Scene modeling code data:
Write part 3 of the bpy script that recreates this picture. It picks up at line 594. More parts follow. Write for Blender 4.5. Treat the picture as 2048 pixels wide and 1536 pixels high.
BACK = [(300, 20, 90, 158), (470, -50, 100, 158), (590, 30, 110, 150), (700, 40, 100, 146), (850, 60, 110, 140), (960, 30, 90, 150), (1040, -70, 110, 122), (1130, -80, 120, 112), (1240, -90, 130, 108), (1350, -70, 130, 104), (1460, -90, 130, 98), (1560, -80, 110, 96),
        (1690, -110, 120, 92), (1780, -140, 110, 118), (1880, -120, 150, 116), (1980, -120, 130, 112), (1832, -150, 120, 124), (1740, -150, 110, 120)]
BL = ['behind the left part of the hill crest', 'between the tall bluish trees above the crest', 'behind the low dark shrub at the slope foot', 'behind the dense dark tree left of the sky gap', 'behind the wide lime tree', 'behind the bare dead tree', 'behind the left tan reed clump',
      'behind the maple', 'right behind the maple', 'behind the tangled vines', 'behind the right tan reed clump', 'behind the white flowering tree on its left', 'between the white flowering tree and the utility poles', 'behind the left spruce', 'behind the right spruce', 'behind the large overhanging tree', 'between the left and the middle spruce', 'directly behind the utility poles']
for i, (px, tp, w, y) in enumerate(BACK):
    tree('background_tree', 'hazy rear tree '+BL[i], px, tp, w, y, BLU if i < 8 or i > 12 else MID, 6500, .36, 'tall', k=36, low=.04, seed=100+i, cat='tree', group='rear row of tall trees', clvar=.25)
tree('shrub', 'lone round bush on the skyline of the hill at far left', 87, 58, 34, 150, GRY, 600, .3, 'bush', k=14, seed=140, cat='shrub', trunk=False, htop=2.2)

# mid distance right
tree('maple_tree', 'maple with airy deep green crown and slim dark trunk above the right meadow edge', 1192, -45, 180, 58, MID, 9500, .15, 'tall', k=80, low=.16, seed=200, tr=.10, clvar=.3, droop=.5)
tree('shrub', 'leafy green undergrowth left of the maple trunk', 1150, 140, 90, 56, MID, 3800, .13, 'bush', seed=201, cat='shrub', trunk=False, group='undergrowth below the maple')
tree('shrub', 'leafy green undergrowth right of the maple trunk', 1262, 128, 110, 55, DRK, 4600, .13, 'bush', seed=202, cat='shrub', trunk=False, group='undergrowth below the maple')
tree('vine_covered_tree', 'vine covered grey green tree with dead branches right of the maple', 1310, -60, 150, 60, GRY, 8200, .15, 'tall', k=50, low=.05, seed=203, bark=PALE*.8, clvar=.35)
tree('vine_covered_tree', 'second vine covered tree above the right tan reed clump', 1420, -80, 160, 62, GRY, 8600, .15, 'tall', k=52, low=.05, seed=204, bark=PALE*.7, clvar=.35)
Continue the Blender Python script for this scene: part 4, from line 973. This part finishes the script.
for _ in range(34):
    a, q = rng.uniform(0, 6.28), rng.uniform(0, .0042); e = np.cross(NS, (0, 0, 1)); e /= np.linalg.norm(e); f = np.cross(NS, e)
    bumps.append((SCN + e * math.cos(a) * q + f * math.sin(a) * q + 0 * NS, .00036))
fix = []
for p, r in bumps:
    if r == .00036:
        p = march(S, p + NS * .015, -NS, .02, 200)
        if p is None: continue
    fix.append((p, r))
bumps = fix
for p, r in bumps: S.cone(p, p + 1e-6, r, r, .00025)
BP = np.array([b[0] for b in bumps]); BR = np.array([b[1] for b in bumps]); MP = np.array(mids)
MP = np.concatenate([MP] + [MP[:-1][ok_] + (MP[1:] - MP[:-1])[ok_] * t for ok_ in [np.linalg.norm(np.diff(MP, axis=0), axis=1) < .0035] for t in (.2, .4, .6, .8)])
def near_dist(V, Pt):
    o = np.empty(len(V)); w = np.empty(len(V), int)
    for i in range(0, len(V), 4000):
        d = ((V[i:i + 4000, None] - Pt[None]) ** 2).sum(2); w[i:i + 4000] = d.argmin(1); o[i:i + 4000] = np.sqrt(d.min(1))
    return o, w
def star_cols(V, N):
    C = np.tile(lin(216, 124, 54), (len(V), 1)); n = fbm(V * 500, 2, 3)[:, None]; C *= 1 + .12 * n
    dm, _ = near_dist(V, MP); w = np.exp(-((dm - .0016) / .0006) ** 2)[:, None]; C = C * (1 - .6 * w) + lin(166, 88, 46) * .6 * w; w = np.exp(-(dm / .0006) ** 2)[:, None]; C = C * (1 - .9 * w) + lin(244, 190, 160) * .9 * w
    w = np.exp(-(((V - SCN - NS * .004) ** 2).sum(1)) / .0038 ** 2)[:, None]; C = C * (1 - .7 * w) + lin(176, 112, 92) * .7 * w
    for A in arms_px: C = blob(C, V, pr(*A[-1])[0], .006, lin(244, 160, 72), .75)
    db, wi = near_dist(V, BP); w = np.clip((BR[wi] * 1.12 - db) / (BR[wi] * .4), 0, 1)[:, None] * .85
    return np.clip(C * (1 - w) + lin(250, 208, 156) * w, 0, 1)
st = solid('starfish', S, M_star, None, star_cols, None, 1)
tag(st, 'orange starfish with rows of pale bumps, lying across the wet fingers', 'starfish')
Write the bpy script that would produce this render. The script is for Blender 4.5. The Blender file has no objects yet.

# AIM
Collect the lines of the records that include the string "trees".

# TASK SOLUTION
BL = ['behind the left part of the hill crest', 'between the tall bluish trees above the crest', 'behind the low dark shrub at the slope foot', 'behind the dense dark tree left of the sky gap', 'behind the wide lime tree', 'behind the bare dead tree', 'behind the left tan reed clump',
    tree('background_tree', 'hazy rear tree '+BL[i], px, tp, w, y, BLU if i < 8 or i > 12 else MID, 6500, .36, 'tall', k=36, low=.04, seed=100+i, cat='tree', group='rear row of tall trees', clvar=.25)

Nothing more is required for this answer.